Interrogatories are a practical method of discovery for incarcerated persons. . See FED. R. Civ. P. 33. Interrogatories may be served only on a party to the litigation, and, for the purposes of the instant case, this means that interrogatories should not be directed to persons or organizations who are not named as Defendants. Interrogatories shall not be filed with the court. Local Rule 26.6. Interrogatories are not to contain more than twenty-five (25) questions. FED. R. Civ. P. 33(a). If Plaintiff wishes to propound more than twenty-five (25) interrogatories to a party, Plaintiff must have permission of the court. If Plaintiff wishes to file a motion to compel, pursuant to Federal Rule of Civil Procedure 37, he should first contact the attorneys for Defendants and try to work out the problem; if Plaintiff proceeds with the motion to compel, he should also file a statement certifying that he has contacted opposing counsel in a good faith effort to resolve any dispute about discovery. FED. R. Civ. P. 26(c); 37(a)(2)(A); Local Rule 26.7. Plaintiff has the responsibility for maintaining his own records of the case. If Plaintiff loses papers and needs new copies, he may obtain them from the Clerk of Court at the standard cost of fifty ($.50) cents per page.

If Plaintiff does not press his case forward, the court may dismiss it for want of prosecution. FED. R. Civ. P.41; Local Rule 41.1.

It is the Plaintiff's duty to cooperate fully in any discovery which may be initiated by Defendants. Upon no less than five (5) days' notice of the scheduled deposition date, the Plaintiff shall appear and permit his deposition to be taken and shall answer, under oath or solemn affirmation, any question which seeks information relevant to the subject matter of the pending action. Failing to answer questions at the deposition or giving evasive or incomplete responses to questions will not be tolerated and may subject Plaintiff to severe sanctions, including dismissal of this case.

As the case progresses, Plaintiff may receive a notice addressed to "counsel of record" directing the parties to prepare and submit a Joint Status Report and a Proposed Pretrial Order. A plaintiff proceeding without counsel may prepare and file a unilateral Status Report and is required to prepare and file his own version of the Proposed Pretrial Order. A plaintiff who is incarcerated shall not be required or entitled to attend any status or pretrial conference which may be scheduled by the court.

ADDITIONAL INSTRUCTIONS TO PLAINTIFF REGARDING MOTIONS TO DISMISS AND MOTIONS FOR SUMMARY JUDGMENT

Under this Court's Local Rules, a party opposing a motion to dismiss shall file and serve his response to the motion within fourteen (14) days of its service. "Failure to respond shall indicate that there is no opposition to a motion." Local Rule 7.5. Therefore, if you fail to respond to a motion to dismiss, the Court will assume that you do not oppose the Defendants' motion.

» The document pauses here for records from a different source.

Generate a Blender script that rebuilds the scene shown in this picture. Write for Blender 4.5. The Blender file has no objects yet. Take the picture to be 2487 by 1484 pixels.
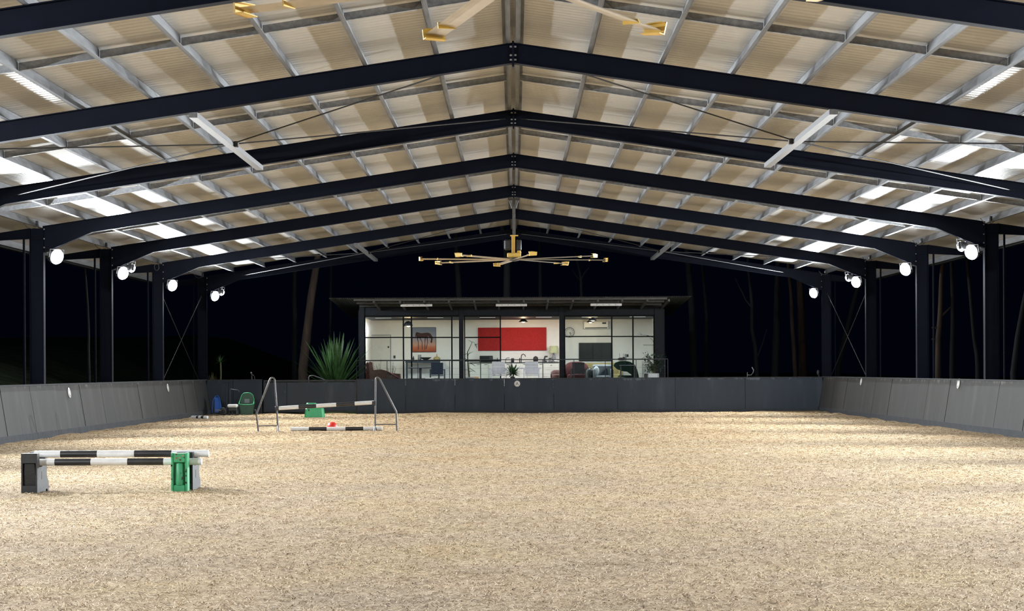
import bpy, math, random
import numpy as np
from mathutils import Vector, Matrix, noise
random.seed(7)
PI = math.pi
C = bpy.context.scene.collection
SC = bpy.context.scene

# ------------------------------------------------------------------ camera, world, exposure
F = 4600.0            # focal length in pixels
VPX, HOR = 1250.0, 900.0
CAMH = 1.49
ROLL = 0.005
cam = bpy.data.cameras.new('camera')
cam.sensor_fit = 'HORIZONTAL'; cam.sensor_width = 36.0
cam.lens = F / 2487 * 36
cam.shift_x = -(VPX - 1243.5) / 2487
cam.shift_y = (HOR - 742.0) / 2487
cam.clip_start = 0.1; cam.clip_end = 600
camo = bpy.data.objects.new('camera', cam); C.objects.link(camo)
camo.matrix_world = Matrix.Translation((0, 0, CAMH)) @ Matrix.Rotation(PI/2, 4, 'X') @ Matrix.Rotation(-ROLL, 4, 'Z')
SC.camera = camo
SC.view_settings.view_transform = 'Standard'
SC.view_settings.look = 'None'
SC.view_settings.exposure = 0.0
SC.view_settings.gamma = 1.0
SC.view_settings.use_curve_mapping = False
world = bpy.data.worlds.new('night'); SC.world = world; world.use_nodes = True
bg = world.node_tree.nodes['Background']
bg.inputs[0].default_value = (0.15, 0.3, 1.0, 1); bg.inputs[1].default_value = 0.003
LAMP_W = 890.0        # each arena floodlight
ROOM_W = 62.0

def px(u, v, Y):
    """point at depth Y seen at photo pixel (u, v)"""
    du, dv = u - VPX, HOR - v
    x = du*math.cos(ROLL) + dv*math.sin(ROLL); z = -du*math.sin(ROLL) + dv*math.cos(ROLL)
    return Vector((x*Y/F, Y, CAMH + z*Y/F))

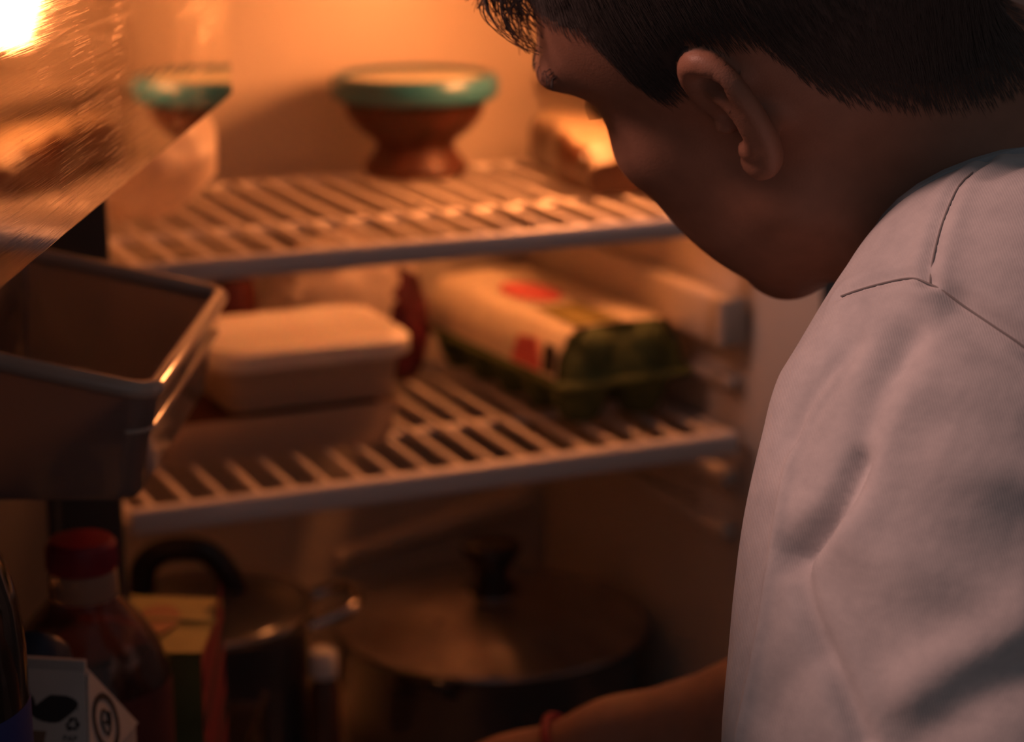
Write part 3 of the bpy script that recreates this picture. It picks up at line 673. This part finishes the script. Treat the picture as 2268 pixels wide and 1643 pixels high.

Your response to a motion for summary judgment must be filed within twenty one (21) days after service of the motion. Local Rules 7.5, 56.1. The failure to respond to such a motion shall indicate that there is no opposition to the motion. Furthermore, each material fact set forth in the Defendants' statement of material facts will be deemed admitted unless specifically controverted by an opposition statement. Should Defendants file a motion for summary judgment, you are advised that you will have the burden of establishing the existence of a genuine dispute as to any material fact in this case. That burden cannot be carried by reliance on the conclusory allegations contained within the complaint. Should the Defendants' motion for summary judgment be supported by affidavit, you must file counter-affidavits if you desire to contest the Defendants' statement of the facts. Should you fail to file opposing affidavits setting forth specific facts showing that there is a genuine dispute for trial, the consequences are these: any factual assertions made in Defendants' affidavits will be accepted as true and summary judgment will be entered against the Plaintiff pursuant to Federal Rule of Civil Procedure 56.

SO ORDERED and REPORTED and RECOMMENDED.